Depending on your vantage point, “partying” and “sobriety” can evoke different responses. Are the two always in opposition? Can you have “fun” in recovery? And how can the newly sober navigate the intoxication culture we live in?

These themes are explored by Charlie McQuaide and Faith in an upcoming collaboration. Charlie is a gender-queer non-normative substance user practicing harm reduction through abstinence. Through their artistic pursuits, Charlie is able to creatively process their emotions. Faith is a mixed-race non-binary “tomboy femme” artist who is also a sober addict in recovery. Their multimedia installation for the upcoming exhibit, Is Nothing Sacred?, is coming to The Costume House (165 Geary, 2nd Floor) on Thursday, January 25th. 

We caught up with them this week.

Charlie

SDTC: Can you describe what’s involved with your installation?

F: Because Charlie and I are both sober queer and trans people in recovery, I had been taking photographs of my queer/trans friends in both recovery settings and in party spaces. It was to show contrasting representations of each individual – one in a recovery setting and one in a party setting. As the idea developed, we were thinking of how a recovery setting is one sacred space, but then another sacred space that came to mind is Charlie’s living room, which we use as a pre-party space before we go out to parties. The installation space is inspired by their living room.

What ideas were going through your minds as you developed the project?

F: A lot of the work I’ve done has been advocacy work for sober spaces in Toronto.

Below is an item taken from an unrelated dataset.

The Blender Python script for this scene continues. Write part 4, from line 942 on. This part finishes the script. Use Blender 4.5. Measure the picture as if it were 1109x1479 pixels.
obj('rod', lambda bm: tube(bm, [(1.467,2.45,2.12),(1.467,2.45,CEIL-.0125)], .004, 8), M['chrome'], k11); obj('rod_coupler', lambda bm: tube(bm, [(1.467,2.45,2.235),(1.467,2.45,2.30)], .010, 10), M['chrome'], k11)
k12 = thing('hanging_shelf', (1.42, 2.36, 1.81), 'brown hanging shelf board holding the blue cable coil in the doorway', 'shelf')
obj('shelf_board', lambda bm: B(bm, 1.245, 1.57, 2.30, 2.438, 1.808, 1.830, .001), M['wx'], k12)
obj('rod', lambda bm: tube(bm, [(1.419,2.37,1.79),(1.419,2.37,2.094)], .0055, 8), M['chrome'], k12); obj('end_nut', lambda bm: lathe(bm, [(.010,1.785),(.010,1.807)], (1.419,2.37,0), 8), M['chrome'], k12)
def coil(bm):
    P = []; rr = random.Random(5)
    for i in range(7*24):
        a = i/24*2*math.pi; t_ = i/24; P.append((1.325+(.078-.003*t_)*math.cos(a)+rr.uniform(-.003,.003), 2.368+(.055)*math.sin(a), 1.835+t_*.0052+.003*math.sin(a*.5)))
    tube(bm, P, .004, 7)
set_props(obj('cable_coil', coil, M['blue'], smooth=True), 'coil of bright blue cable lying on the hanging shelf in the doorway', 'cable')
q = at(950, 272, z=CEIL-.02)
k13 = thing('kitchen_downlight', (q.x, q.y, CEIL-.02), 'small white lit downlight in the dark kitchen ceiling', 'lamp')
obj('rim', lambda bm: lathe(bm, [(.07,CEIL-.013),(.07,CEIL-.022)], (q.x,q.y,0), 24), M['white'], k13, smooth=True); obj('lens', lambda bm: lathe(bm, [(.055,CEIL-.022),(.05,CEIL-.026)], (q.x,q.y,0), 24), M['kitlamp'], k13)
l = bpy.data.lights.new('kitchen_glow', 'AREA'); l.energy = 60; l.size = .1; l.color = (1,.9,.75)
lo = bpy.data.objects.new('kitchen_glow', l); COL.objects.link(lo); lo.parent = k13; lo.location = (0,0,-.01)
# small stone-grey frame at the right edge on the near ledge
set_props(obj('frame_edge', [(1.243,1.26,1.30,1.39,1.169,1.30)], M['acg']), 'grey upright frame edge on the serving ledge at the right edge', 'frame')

If you go out on a Friday or Saturday night, 90 per cent of the time there will be drugs or alcohol in the space. A [term] that has been coined before by Nikita Riotfag is intoxication culture: this idea that there’s a very certain way people should be using substances, and a certain idea of what substances people should be using. The “normal” way of using is to use alcohol and drugs in a fun yet controlled way – it’s the standard upon which other people are judged. So if you’re an addict who is using chaotically – or if you’re sober – you’re both a deviation of the norm.

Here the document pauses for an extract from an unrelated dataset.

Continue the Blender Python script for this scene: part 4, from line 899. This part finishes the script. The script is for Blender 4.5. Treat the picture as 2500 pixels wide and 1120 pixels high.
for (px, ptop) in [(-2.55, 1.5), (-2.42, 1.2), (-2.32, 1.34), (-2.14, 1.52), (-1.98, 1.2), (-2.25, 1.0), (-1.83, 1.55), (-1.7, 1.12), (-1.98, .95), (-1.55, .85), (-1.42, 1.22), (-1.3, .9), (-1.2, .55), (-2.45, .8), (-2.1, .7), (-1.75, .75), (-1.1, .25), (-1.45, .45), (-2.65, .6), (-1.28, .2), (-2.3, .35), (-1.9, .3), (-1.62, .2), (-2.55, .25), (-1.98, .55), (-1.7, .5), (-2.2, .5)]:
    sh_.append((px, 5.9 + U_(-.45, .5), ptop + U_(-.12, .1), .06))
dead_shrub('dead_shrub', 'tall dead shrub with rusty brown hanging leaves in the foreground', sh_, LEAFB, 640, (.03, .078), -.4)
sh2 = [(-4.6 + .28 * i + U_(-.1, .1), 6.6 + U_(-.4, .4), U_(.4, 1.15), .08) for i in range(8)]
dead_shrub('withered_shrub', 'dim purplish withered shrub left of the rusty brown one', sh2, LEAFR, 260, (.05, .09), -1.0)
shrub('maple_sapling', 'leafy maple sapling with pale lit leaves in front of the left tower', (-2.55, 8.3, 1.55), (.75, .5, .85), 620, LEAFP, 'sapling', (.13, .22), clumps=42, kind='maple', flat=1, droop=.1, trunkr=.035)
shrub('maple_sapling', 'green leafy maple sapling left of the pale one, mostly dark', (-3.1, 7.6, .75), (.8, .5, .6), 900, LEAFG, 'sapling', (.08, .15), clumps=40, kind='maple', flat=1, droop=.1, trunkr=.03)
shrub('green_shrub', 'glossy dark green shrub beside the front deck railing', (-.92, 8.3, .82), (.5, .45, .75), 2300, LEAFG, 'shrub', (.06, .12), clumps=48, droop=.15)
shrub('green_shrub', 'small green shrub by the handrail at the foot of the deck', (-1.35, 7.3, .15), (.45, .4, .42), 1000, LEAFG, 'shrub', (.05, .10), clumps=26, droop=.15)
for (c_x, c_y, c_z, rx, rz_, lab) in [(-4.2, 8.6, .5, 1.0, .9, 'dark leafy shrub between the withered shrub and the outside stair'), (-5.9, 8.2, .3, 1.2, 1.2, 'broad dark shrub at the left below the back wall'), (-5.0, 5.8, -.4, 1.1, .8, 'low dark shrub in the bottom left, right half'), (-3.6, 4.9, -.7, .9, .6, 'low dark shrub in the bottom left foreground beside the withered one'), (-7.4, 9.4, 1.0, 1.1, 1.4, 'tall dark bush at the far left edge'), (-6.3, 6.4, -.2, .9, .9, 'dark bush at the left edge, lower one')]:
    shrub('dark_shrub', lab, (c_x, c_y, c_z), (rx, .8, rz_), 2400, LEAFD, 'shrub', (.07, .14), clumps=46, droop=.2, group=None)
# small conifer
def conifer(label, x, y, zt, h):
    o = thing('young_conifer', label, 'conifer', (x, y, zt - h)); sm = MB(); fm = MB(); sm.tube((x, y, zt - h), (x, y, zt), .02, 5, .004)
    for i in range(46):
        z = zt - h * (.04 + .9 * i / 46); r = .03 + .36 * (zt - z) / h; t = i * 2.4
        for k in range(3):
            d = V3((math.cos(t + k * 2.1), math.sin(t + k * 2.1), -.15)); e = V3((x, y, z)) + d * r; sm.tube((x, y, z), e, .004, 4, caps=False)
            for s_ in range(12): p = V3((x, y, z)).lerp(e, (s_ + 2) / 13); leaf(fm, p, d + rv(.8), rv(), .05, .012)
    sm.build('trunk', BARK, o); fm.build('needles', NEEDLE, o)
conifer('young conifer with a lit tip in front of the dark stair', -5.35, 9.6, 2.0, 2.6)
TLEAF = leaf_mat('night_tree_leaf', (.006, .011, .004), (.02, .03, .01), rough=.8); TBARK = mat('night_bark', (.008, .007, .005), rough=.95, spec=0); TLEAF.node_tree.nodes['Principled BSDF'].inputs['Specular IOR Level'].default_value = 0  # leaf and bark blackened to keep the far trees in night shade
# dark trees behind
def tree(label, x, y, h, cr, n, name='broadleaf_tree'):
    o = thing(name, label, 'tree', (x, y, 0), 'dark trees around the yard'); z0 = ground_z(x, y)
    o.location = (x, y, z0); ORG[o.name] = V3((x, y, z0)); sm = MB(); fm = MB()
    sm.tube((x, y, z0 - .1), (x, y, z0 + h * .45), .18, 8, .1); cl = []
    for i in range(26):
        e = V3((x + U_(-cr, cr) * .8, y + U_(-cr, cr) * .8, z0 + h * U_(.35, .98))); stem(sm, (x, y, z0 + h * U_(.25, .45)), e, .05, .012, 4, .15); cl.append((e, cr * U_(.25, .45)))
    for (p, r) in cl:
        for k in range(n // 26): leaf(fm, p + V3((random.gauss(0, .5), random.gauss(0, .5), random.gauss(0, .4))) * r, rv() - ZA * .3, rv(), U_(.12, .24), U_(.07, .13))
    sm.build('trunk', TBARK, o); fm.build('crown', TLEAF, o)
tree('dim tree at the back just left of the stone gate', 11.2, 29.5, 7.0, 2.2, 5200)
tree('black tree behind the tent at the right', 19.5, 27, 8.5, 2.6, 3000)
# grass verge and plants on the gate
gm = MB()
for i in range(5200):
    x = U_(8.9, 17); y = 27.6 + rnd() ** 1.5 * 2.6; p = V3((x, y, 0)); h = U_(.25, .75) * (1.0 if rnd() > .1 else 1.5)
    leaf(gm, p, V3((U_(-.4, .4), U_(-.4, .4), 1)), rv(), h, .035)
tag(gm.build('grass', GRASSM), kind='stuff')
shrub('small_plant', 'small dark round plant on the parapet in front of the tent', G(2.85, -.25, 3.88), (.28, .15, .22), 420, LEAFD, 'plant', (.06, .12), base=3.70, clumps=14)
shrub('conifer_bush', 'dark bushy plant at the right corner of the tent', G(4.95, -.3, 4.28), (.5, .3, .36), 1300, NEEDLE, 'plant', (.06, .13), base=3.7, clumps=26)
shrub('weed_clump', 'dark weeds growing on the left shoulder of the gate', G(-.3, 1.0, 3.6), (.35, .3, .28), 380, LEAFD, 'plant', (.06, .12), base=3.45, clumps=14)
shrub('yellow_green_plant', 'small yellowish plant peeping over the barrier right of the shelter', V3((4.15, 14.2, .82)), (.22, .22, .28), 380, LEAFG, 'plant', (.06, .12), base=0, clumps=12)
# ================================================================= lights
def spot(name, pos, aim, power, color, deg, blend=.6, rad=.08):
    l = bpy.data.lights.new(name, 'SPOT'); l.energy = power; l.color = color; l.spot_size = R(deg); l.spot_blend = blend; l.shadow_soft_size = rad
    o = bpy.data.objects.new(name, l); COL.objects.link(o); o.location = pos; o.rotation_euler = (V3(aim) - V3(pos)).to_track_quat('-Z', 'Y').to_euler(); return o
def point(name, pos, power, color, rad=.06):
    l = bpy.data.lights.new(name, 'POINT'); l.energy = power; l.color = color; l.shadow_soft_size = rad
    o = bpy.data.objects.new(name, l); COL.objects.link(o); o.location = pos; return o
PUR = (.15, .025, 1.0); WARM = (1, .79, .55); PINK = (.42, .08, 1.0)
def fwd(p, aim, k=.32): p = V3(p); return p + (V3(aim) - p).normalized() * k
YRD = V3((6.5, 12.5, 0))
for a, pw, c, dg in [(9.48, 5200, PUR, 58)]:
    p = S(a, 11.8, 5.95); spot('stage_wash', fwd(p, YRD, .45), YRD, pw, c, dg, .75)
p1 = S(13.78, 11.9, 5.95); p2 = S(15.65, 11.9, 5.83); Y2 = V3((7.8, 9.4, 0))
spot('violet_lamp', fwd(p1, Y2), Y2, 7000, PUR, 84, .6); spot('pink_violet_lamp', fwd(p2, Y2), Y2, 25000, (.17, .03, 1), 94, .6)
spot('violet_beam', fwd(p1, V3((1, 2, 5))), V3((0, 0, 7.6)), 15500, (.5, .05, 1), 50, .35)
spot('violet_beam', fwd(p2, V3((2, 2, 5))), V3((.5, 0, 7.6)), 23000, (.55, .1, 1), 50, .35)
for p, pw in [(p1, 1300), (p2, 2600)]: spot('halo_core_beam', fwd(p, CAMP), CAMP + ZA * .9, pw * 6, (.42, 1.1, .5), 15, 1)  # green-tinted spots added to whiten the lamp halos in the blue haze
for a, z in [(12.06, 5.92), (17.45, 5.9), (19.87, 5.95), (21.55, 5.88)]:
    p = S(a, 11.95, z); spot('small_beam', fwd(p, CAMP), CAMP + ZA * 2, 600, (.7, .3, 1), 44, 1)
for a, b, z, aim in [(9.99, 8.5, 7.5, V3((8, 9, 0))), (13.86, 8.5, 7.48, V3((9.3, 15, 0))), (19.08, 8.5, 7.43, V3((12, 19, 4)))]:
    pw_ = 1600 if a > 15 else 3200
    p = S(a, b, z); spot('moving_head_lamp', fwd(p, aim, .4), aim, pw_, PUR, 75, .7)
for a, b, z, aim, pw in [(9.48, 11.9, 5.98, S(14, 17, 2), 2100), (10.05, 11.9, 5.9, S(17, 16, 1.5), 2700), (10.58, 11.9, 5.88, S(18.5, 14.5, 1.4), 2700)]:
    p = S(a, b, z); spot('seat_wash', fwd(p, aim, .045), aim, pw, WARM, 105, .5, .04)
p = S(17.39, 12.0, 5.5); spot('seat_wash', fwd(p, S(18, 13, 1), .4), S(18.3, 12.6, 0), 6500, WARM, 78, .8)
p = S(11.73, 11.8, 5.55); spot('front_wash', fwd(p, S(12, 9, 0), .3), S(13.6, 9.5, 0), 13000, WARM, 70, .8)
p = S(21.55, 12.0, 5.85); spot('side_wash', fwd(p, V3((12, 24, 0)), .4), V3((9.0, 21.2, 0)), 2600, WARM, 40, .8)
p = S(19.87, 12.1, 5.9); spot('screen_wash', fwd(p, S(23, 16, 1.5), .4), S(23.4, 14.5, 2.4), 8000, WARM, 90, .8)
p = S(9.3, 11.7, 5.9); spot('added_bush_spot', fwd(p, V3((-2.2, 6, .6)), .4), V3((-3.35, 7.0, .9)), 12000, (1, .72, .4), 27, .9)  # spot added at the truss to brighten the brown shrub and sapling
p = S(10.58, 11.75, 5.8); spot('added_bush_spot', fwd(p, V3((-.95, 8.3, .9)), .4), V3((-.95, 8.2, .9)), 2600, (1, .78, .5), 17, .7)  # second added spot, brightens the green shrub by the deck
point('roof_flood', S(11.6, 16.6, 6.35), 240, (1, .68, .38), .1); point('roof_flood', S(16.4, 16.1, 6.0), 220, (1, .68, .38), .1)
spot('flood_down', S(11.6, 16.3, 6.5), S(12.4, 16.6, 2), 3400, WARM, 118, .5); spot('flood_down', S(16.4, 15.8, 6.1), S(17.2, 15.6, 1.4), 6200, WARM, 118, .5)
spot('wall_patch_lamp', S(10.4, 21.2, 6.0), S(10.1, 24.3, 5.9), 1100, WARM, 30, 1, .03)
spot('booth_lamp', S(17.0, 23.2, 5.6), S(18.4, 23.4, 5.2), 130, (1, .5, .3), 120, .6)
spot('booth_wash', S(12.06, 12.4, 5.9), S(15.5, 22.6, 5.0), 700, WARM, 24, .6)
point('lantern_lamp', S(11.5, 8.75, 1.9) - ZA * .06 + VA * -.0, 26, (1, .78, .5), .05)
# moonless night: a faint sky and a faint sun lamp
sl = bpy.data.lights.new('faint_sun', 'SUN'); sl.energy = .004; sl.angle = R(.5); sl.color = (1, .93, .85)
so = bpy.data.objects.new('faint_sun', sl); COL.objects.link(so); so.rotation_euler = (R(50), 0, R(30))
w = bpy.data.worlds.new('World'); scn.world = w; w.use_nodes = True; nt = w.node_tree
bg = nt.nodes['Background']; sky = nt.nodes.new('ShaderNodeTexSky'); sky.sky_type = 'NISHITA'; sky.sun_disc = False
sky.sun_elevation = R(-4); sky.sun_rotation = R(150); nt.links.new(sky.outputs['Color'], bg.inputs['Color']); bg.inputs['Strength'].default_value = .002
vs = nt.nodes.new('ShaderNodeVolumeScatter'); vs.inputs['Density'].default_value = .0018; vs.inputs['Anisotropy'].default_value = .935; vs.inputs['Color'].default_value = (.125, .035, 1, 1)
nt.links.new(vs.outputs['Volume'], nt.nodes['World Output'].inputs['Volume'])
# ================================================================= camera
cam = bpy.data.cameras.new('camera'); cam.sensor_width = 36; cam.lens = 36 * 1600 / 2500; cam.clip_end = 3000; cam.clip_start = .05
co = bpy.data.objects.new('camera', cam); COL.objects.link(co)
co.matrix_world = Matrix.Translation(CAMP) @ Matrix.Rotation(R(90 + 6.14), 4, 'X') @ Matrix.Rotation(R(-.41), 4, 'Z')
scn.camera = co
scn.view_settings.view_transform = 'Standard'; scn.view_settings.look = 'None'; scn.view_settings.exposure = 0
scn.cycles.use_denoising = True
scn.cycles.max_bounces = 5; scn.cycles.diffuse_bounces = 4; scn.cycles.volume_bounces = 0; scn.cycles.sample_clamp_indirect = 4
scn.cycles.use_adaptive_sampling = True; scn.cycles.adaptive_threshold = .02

C: This project focuses on having fun and partying and challenging the norms of party culture. It challenges the idea that sobriety is boring and that your life ends when/if you get sober. Those were things that I thought to be true of recovering and sobriety before I got sober; I couldn’t even fathom how boring it would be. I don’t think that’s talked about a lot. I also think there’s a lot of talk about sobriety, but not a lot of talk about life in sobriety – of how good and how varied that can be.

Faith

How has creative expression aided in your own recovery process?

C: I have been in and out of recovery for a long time. Nothing really seemed to be working well for me to keep me sober and sane and grounded. I am now in a place where I’m privileged enough to spend the majority of my time creating, playing and experimenting. Nothing has been as beneficial to my recovery and my continuing sobriety as that has been. In the last year, I’ve really been able to incorporate that into my recovery. It’s what keeps me going. 

What do you want participants to take away from your installation?

F: Not everybody who has a drug problem wants to get sober, but I want people to know that sober queer/trans people exist. Historically, within the LGBTQ community, it’s so normalized to drink and use drugs to cope with oppression or survival. But not everybody has to do that – there are other options out there. Letting people know if we are living lives we enjoy, we are living lives that are meaningful to us. We have made opportunities for ourselves and we have fun.

C: I hope that participants in the space will get a taste of what we feel when we come up against intoxication culture. I mean that in a positive way. The fact that we can still have fun while being authentic and we can do meaningful things together…not everyone is so lucky to have that. I hope that that comes across.

Is Nothing Sacred? takes place Thursday, January 25 at The Costume House (165 Geary, 2nd Floor).